## YOUR TASK
Give only the count of lines containing "parts".

Rows from a 3D scene dataset

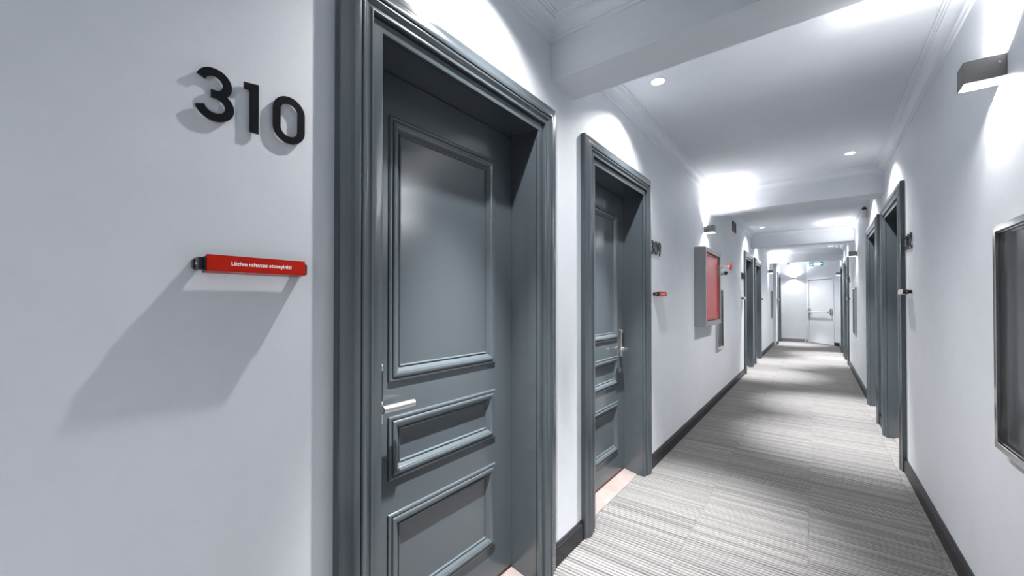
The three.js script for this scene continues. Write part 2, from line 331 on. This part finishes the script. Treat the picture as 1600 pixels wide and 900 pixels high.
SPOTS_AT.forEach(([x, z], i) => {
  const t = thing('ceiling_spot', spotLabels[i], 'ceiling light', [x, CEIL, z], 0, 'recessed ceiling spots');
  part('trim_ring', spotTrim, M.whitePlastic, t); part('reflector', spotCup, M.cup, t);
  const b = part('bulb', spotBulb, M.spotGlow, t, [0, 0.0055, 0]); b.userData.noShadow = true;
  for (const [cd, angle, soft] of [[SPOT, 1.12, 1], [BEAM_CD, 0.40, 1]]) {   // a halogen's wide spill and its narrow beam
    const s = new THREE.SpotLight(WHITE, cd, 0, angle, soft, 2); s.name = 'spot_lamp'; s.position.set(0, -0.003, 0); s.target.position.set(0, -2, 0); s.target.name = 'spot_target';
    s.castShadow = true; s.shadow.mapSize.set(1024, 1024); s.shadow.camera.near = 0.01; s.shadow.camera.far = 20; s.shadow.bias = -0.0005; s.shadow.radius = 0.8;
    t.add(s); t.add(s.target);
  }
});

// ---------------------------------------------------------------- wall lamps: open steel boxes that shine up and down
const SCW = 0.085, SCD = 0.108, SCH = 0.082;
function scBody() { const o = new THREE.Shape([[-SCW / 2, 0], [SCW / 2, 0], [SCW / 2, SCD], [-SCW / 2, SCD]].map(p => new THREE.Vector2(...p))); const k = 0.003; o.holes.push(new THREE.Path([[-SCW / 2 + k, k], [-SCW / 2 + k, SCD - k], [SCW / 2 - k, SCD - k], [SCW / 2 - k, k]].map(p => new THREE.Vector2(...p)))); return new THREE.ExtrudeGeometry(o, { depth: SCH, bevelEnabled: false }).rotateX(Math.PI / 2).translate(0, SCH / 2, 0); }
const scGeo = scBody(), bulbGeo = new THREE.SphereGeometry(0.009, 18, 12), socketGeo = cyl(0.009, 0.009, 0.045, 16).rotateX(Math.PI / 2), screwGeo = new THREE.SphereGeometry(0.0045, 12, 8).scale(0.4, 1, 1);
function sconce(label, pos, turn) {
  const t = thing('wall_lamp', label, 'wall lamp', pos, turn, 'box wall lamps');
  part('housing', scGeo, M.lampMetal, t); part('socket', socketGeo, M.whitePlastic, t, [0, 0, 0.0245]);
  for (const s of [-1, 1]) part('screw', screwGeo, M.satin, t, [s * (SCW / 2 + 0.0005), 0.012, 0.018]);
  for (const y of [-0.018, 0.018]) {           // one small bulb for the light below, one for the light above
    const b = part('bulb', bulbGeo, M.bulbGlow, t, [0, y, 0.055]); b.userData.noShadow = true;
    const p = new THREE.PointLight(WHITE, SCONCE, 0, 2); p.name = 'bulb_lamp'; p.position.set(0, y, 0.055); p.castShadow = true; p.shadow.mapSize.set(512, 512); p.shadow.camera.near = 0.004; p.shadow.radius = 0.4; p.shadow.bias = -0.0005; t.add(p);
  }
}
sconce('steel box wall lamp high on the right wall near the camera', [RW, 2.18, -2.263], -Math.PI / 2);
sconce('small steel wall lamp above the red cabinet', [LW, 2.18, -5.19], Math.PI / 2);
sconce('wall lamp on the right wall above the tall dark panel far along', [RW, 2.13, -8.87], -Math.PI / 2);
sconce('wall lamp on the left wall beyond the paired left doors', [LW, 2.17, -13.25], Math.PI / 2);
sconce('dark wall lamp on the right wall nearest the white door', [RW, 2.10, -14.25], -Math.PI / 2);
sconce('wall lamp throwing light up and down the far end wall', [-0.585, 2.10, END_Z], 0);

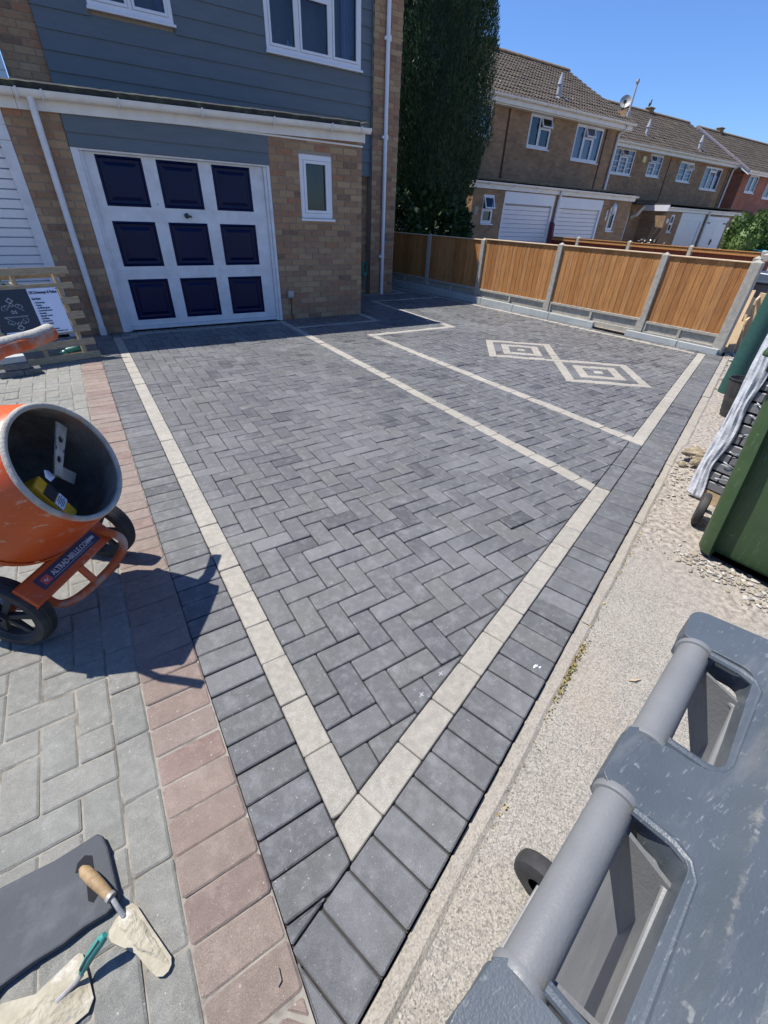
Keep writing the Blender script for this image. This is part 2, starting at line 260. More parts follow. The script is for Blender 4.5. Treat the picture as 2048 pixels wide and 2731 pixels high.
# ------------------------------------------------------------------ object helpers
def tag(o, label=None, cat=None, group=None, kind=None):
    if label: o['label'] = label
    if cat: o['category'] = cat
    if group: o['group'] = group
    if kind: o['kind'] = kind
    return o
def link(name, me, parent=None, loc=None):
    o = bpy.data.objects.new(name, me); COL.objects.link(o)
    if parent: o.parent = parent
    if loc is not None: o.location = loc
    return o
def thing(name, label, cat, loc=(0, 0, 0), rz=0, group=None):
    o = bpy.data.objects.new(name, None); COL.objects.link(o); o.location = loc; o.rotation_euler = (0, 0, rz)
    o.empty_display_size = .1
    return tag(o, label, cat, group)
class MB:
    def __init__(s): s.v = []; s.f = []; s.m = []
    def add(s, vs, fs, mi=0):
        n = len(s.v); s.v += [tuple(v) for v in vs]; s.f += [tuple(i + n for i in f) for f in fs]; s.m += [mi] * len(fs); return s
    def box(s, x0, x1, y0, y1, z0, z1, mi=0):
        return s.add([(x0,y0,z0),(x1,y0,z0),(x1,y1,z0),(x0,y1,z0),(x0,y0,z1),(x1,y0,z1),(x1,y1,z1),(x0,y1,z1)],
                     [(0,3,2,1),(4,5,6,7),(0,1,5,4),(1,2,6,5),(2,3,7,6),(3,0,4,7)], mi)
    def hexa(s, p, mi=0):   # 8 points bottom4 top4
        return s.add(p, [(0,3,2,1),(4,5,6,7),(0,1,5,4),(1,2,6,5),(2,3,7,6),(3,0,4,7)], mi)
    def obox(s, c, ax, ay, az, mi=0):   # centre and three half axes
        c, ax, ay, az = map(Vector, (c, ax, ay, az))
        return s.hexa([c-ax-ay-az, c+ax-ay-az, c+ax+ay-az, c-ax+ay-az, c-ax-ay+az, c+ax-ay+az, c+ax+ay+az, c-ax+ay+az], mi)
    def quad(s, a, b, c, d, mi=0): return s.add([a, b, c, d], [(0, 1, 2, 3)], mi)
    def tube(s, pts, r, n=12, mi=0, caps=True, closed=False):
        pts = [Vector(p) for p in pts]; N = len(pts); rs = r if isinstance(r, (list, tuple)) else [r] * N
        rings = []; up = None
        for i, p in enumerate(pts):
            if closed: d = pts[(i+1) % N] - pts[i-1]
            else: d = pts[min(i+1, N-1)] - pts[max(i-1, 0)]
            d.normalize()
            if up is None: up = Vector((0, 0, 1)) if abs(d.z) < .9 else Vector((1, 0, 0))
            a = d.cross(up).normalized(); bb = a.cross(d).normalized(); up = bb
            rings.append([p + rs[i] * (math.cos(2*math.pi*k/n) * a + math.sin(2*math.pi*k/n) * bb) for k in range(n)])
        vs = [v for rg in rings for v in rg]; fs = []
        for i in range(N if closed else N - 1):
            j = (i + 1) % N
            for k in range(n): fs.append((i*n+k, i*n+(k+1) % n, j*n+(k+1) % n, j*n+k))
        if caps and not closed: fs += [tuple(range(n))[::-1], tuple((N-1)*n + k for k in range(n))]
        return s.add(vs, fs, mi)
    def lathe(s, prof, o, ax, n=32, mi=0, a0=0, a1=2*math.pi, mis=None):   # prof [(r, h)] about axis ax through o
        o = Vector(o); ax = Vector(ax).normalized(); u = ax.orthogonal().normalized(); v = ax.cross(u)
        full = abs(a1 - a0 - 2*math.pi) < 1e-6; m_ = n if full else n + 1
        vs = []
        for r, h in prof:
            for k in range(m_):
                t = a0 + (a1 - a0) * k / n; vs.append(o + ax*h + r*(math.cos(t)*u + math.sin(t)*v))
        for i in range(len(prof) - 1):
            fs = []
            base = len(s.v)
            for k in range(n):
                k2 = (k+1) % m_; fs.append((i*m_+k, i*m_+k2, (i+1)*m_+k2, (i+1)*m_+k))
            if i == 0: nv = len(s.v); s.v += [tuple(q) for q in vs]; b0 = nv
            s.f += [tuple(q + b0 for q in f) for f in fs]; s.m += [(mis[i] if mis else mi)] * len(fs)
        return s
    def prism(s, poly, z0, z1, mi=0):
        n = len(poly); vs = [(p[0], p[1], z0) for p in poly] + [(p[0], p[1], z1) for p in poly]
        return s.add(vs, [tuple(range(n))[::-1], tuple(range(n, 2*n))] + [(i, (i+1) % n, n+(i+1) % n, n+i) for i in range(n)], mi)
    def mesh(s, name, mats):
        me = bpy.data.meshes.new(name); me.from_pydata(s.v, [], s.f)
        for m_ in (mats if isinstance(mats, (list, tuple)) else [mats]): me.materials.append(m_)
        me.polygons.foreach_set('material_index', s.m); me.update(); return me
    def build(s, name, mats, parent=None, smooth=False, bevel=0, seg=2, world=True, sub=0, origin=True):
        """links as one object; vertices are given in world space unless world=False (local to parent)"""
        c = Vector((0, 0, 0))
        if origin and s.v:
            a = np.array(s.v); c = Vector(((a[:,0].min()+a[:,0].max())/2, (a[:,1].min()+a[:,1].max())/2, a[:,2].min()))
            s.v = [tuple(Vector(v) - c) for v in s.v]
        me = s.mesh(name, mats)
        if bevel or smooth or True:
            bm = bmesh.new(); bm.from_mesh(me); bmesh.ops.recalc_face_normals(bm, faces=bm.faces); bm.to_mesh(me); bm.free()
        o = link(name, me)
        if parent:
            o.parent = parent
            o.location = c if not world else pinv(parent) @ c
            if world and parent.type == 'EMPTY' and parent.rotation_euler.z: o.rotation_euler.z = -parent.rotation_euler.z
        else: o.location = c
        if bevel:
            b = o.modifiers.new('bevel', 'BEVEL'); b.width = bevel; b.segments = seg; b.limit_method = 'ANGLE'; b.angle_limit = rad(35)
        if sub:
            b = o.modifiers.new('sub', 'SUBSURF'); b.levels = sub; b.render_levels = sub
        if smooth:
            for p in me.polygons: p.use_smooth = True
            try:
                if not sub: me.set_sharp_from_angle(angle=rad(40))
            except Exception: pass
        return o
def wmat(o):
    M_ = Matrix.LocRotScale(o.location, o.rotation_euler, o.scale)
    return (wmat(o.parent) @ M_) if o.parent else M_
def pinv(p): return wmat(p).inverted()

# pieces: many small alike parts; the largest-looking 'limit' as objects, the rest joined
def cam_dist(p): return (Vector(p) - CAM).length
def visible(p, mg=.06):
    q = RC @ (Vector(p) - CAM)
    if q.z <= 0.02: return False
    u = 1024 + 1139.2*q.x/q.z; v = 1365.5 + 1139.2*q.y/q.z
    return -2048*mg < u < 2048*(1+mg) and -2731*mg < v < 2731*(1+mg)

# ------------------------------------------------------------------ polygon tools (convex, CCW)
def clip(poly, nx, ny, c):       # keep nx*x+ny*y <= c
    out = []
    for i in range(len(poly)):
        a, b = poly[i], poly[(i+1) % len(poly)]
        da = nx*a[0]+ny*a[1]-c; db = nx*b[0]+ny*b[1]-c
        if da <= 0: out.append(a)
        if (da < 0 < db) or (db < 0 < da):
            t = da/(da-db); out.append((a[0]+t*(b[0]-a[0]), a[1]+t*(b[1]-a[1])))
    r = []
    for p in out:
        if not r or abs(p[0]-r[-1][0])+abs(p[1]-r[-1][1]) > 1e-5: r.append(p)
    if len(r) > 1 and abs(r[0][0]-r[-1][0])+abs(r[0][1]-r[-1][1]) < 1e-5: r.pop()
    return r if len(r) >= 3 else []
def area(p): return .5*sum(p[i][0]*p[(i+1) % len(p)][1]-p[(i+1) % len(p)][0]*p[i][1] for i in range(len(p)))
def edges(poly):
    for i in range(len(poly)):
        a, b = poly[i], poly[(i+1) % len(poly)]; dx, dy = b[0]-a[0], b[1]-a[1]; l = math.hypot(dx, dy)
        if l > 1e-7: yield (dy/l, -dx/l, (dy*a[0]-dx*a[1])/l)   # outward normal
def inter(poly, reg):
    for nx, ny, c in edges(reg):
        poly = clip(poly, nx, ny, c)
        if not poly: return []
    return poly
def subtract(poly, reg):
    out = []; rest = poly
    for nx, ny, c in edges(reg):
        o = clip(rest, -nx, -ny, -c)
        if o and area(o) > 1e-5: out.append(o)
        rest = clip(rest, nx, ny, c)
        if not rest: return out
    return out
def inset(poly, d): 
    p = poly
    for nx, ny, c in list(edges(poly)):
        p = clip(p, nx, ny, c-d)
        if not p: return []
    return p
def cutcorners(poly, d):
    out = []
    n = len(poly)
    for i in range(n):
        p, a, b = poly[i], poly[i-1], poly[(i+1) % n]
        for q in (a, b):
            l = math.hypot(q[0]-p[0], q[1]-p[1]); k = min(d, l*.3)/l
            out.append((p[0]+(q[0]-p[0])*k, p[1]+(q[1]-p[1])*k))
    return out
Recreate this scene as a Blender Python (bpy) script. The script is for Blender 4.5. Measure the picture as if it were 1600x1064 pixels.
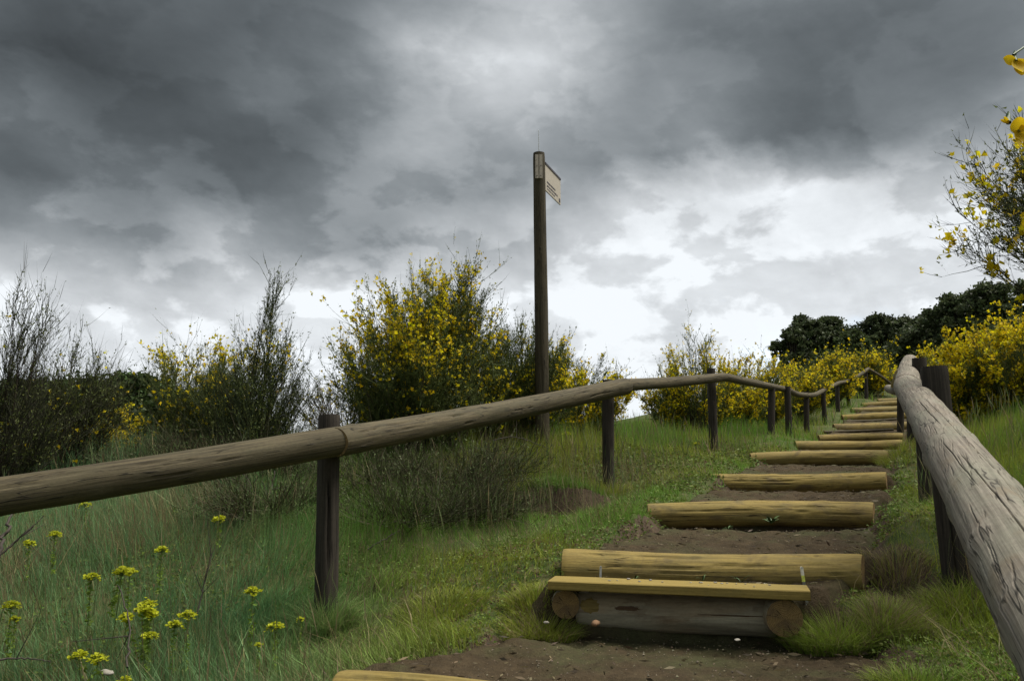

## SOLVED PROBLEM
2